(begin)
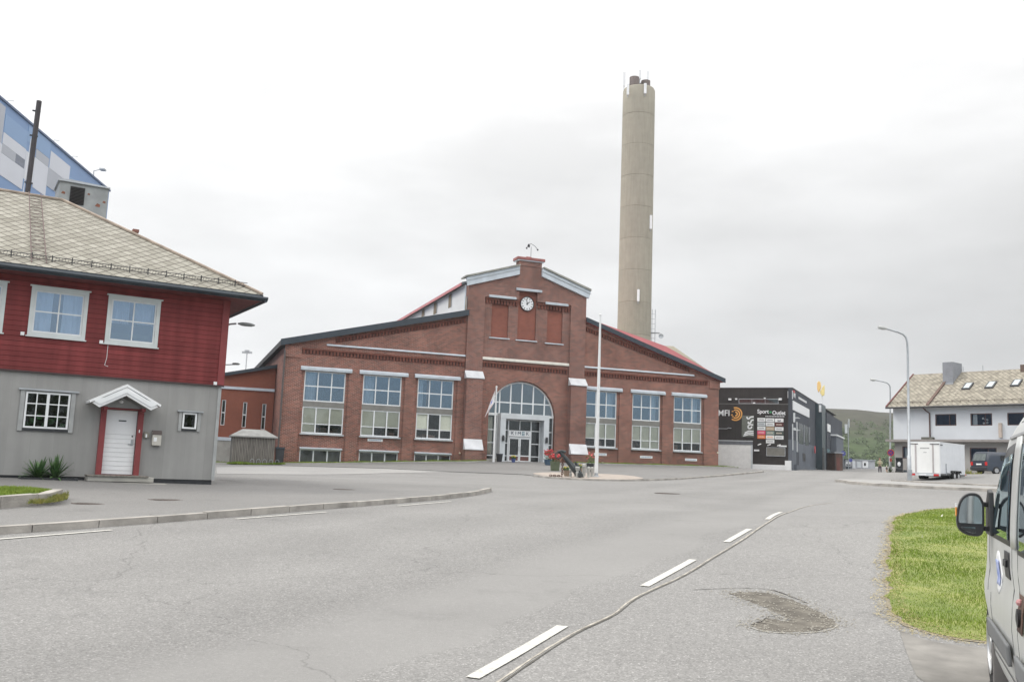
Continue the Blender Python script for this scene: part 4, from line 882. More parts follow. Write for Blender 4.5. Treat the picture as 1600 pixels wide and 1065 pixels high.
for x, z1, z0 in sl:
    w = frame(MB(), x-.16, x+.16, z0, z1, .04, .12, .05, zs=[(z0+z1)/2], nz=2, tm=.09).build('window', WFRAME, AN); pane(w, x-.13, x+.13, z0+.03, z1-.03, .08, G_CLR)
b = MB(); b.prism([(-33.4, 5.92), (-24.6, 6.15), (ax1+.05, 7.15), (ax1+.05, 7.42), (-24.6, 6.42), (-33.4, 6.2)], -.4, 15); b.build('roof', SLATE, AN)

# ---- wooden bin shelter in front of the annex
ps = G(392, 725.5); SH = Fr([ps[0], ps[1], gz(ps[0], ps[1])], R(19)); q0, q1 = SH.at(361, 722)[0], SH.at(427, 722)[0]; zt = SH.at(393, 681)[1]; zr = SH.at(393, 672.5, 1)[1]
sh = SH.empty('bin_shelter', 'weathered grey timber shelter with a felt hip roof in front of the brick annex', 'shelter')
b = MB(); n = 26
for i in range(n):
    a = q0+(q1-q0)*i/n; b.box(a+.012, a+(q1-q0)/n-.012, (0 if i % 2 else .03), .06, .02, zt)
for i in range(14):
    a = 2.2*i/14+.06; b.box(q0-.03, q0+.03, a+.01, a+.14, .02, zt); b.box(q1-.03, q1+.03, a+.01, a+.14, .02, zt)
b.build('plank_wall', WOODG, sh); bx('lining', DARK, sh, q0+.1, q1-.1, .1, 2.1, 0, zt-.05)
b = MB(); e_ = .2; A = [(q0-e_, -e_, zt), (q1+e_, -e_, zt), (q1+e_, 2.4, zt), (q0-e_, 2.4, zt)]; B = [(q0+.7, .95, zr+.1), (q1-.7, .95, zr+.1), (q1-.7, 1.3, zr+.1), (q0+.7, 1.3, zr+.1)]; b.hexa(A, B); b.box(q0-e_, q1+e_, -e_, 2.4, zt-.09, zt-.001)
b.build('roof', mat('grey_felt', (.27, .27, .26), .9, var=.15, scale=2), sh)
# bicycle rack hoops
rk = thing('bicycle_rack', SH.w((q0+q1)/2+.85, -.35, 0), SH.a, 'low white metal bicycle rack in front of the timber shelter', 'bicycle rack')
for k in range(5):
    x = -.9+k*.45; MB().tube([(x-.12, 0, 0), (x-.14, 0, .3), (x-.06, 0, .42), (x+.06, 0, .42), (x+.14, 0, .3), (x+.12, 0, 0)], .016, 6).build('hoop', GALV, rk)
MB().tube([(-1.15, 0, .04), (1.15, 0, .04)], .025, 6).build('rail', ALU, rk)
P_ = [tuple(SH.w(x, y, 0)[:2]) for x, y in ((q0-.3, -.7), (q1+.8, -.7), (q1+.8, -.02), (q0-.3, -.02))]
drape('shelter_verge', P_, LAWN, off=.05); blades('grass', P_, 2500, .16, GRASS, .012, .0003, off=.04, near=False, label='rough grass at the foot of the timber shelter', cat='grass')
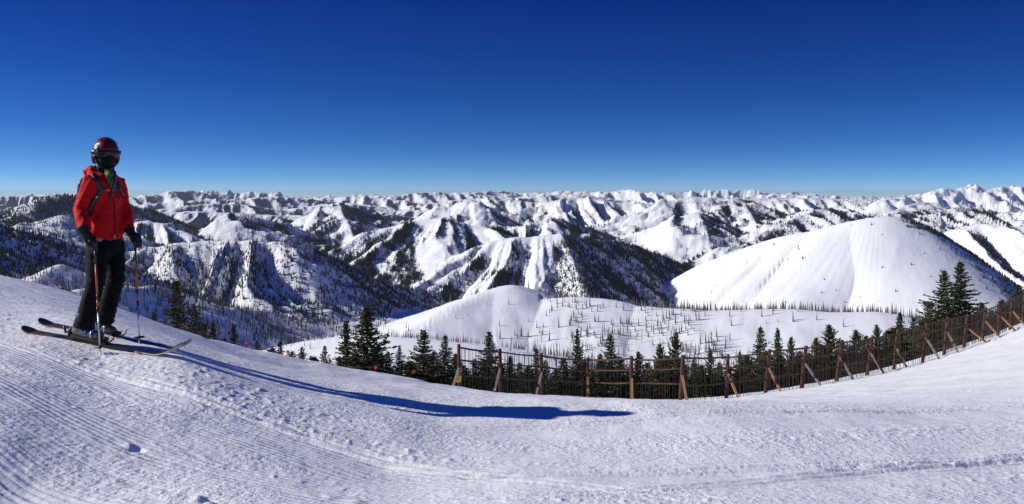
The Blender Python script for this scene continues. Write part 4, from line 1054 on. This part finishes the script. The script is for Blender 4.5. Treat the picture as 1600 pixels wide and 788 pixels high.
# body: one continuous figure under the clothes
bm = bmn()
loft(bm, [hip - Vector((0, 0, .12)), hip, waist, chest, chest + Vector((0, 0, .10)), neckp - Vector((0, 0, .01)), neckp + Vector((0, 0, .08))], [(.12, .09), (.15, .10), (.13, .09), (.165, .105), (.13, .08), (.06, .06), (.055, .06)], SIDE)
for s_, a_, b_, c_ in ((shR, elR, wrR, haR), (shL, elL, wrL, haL)): loft(bm, [s_, a_, b_, c_], [.055, .042, .03, .03], SIDE, 12)
for h_, k_, a_ in ((hipR, kneeR, ankR), (hipL, kneeL, ankL)): loft(bm, [h_ + Vector((0, 0, .02)), h_.lerp(k_, .5), k_, k_.lerp(a_, .35), a_], [.085, .075, .055, .055, .04], SIDE, 14)
ball(bm, hd + Vector((0, 0, .0)), (.092, .074, .11), HF); ball(bm, hd + HF * .02 - Vector((0, 0, .065)), (.07, .055, .055), HF)
ball(bm, hd + HF * .098 - Vector((0, 0, .03)), (.016, .012, .022), HF)
person_me = remeshed('person', bm, .014, 2); person_me.materials.append(MAT_SKIN)
person = bpy.data.objects.new('person', person_me); C.objects.link(person); person.location = ORG
person['label'] = 'skier in a red jacket, black trousers and dark red helmet standing on skis'; person['category'] = 'person'
def part(name, me, mat, parent=None, label=None):
    o = link(name, me, parent or person, mat)
    if label: o['label'] = label
    return o
# jacket
def wrinkle_j(co):
    n = fbm(co[:, 2] * 16 + co[:, 0] * 6, co[:, 0] * 5 + co[:, 1] * 6, 3, 901)
    m = fbm(co[:, 2] * 5 - co[:, 0] * 9, co[:, 1] * 6, 2, 905)
    return (1 - np.abs(n)) * 0.008 - .008 + m * 0.010
bm = bmn()
loft(bm, [hip + Vector((0, 0, -.005)), hip + Vector((0, 0, .03)), waist - Vector((0, 0, .07)), waist, waist.lerp(chest, .55), chest, chest + Vector((0, 0, .065)), chest + Vector((0, 0, .115)), neckp + Vector((0, 0, -.02))],
     [(.168, .128), (.178, .135), (.172, .135), (.168, .13), (.182, .135), (.20, .135), (.19, .12), (.125, .10), (.085, .08)], SIDE, 28)
for s_, a_, b_ in ((shR, elR, wrR), (shL, elL, wrL)):
    loft(bm, [s_ + (chest - s_) * .35, s_, s_.lerp(a_, .5), a_, a_.lerp(b_, .5), b_, b_.lerp(b_ + (b_ - a_), .04)], [.085, .086, .073, .070, .062, .055, .054], FWD, 18)
hood_c = J(153, 268, -.02)
loft(bm, [hood_c - rv_ * .115 - Vector((0, 0, .02)) - HF * .02, hood_c - rv_ * .06 + Vector((0, 0, .010)), hood_c + rv_ * .02 - HF * .05, hood_c + rv_ * .12 - HF * .02 - Vector((0, 0, .035))], [.034, .052, .055, .035], Zup, 16)
# open collar edges in front of the neck
loft(bm, [J(139, 272, .02), J(148, 276, .10), J(160, 283, .15), J(172, 296, .155)], [.030, .032, .024, .014], Zup, 12)
jk = remeshed('jacket', bm, .0105, 3, wrinkle_j); jacket = part('jacket', jk, MAT_JACKET)
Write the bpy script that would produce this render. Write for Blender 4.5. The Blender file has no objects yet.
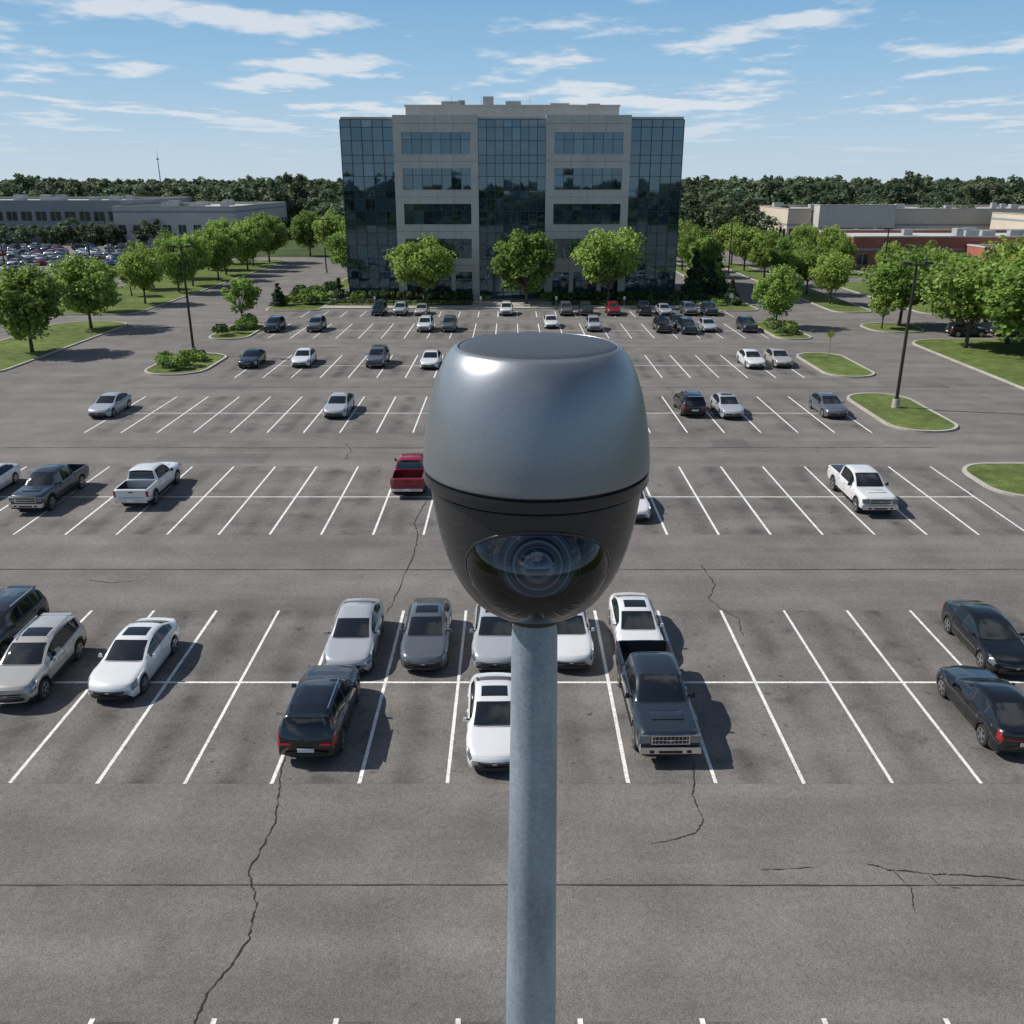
import bpy, math, random, bmesh
import numpy as np
from mathutils import Vector, Matrix
R = random.Random(7)
scene = bpy.context.scene
scene.view_settings.view_transform = 'Standard'
scene.view_settings.look = 'None'
scene.view_settings.exposure = 0
CAM_H = 17.56

# ------------------------------------------------------------------ materials
def mat(name, col, rough=0.6, metal=0.0, coat=0.0, noise=None, spec=0.5, bump=None, objcol=False):
    m = bpy.data.materials.new(name); m.use_nodes = True
    nt = m.node_tree; N = nt.nodes; Lk = nt.links
    b = N['Principled BSDF']
    b.inputs['Base Color'].default_value = (*col, 1)
    b.inputs['Roughness'].default_value = rough
    b.inputs['Metallic'].default_value = metal
    b.inputs['Coat Weight'].default_value = coat
    b.inputs['Coat Roughness'].default_value = 0.04
    b.inputs['Specular IOR Level'].default_value = spec
    tc = N.new('ShaderNodeTexCoord')
    if objcol:
        oi = N.new('ShaderNodeObjectInfo')
        Lk.new(oi.outputs['Color'], b.inputs['Base Color'])
    if noise:
        prev = None
        for (sc, lo, hi) in noise:
            n = N.new('ShaderNodeTexNoise'); n.inputs['Scale'].default_value = sc
            n.inputs['Detail'].default_value = 5
            Lk.new(tc.outputs['Object'], n.inputs['Vector'])
            mr = N.new('ShaderNodeMapRange')
            mr.inputs['From Min'].default_value = 0.3; mr.inputs['From Max'].default_value = 0.7
            mr.inputs['To Min'].default_value = lo; mr.inputs['To Max'].default_value = hi
            Lk.new(n.outputs['Fac'], mr.inputs['Value'])
            if prev is None: prev = mr.outputs[0]
            else:
                mm = N.new('ShaderNodeMath'); mm.operation = 'MULTIPLY'
                Lk.new(prev, mm.inputs[0]); Lk.new(mr.outputs[0], mm.inputs[1]); prev = mm.outputs[0]
        vm = N.new('ShaderNodeVectorMath'); vm.operation = 'SCALE'
        vm.inputs[0].default_value = col
        Lk.new(prev, vm.inputs['Scale']); Lk.new(vm.outputs[0], b.inputs['Base Color'])
    if bump:
        n = N.new('ShaderNodeTexNoise'); n.inputs['Scale'].default_value = bump[0]; n.inputs['Detail'].default_value = 3
        Lk.new(tc.outputs['Object'], n.inputs['Vector'])
        bp = N.new('ShaderNodeBump'); bp.inputs['Strength'].default_value = bump[1]; bp.inputs['Distance'].default_value = bump[2]
        Lk.new(n.outputs['Fac'], bp.inputs['Height']); Lk.new(bp.outputs[0], b.inputs['Normal'])
    return m

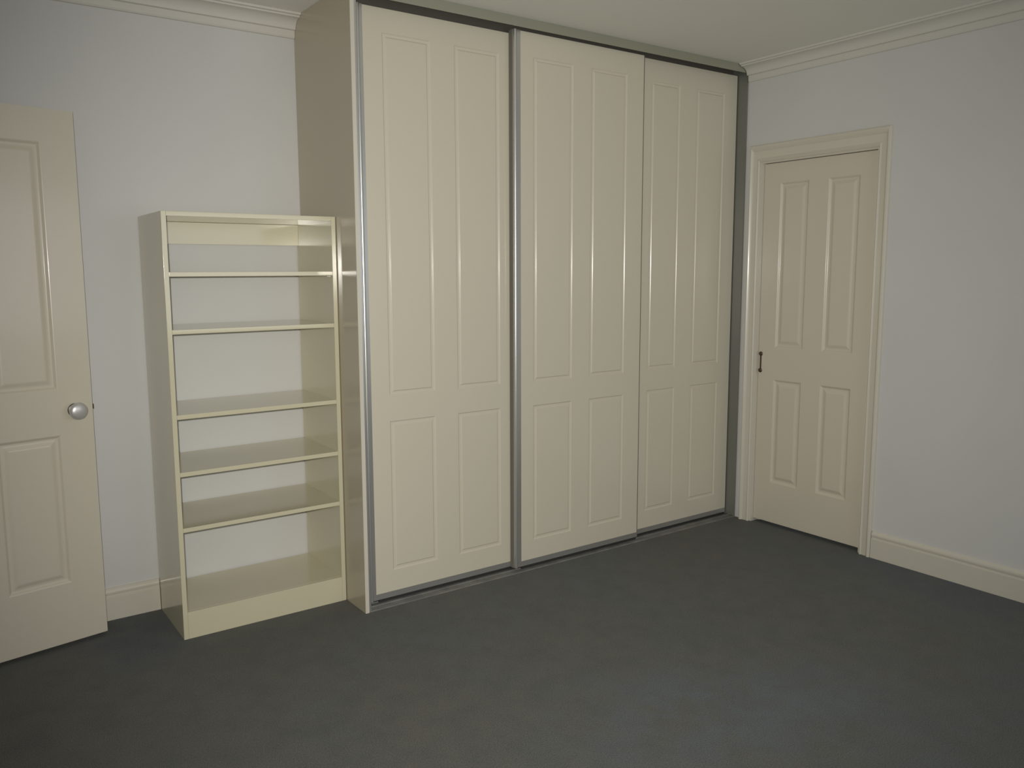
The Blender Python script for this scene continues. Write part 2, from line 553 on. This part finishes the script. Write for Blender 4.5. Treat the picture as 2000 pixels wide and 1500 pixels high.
(end)
Stated task: Without any pictures, reproduce the lines from the first one in the material through the line that has "b.build('roof', SLATE, AN)", exactly as they appear.

Solution to this exercise:
Continue the Blender Python script for this scene: part 4, from line 882. More parts follow. Write for Blender 4.5. Treat the picture as 1600 pixels wide and 1065 pixels high.
for x, z1, z0 in sl:
    w = frame(MB(), x-.16, x+.16, z0, z1, .04, .12, .05, zs=[(z0+z1)/2], nz=2, tm=.09).build('window', WFRAME, AN); pane(w, x-.13, x+.13, z0+.03, z1-.03, .08, G_CLR)
b = MB(); b.prism([(-33.4, 5.92), (-24.6, 6.15), (ax1+.05, 7.15), (ax1+.05, 7.42), (-24.6, 6.42), (-33.4, 6.2)], -.4, 15); b.build('roof', SLATE, AN)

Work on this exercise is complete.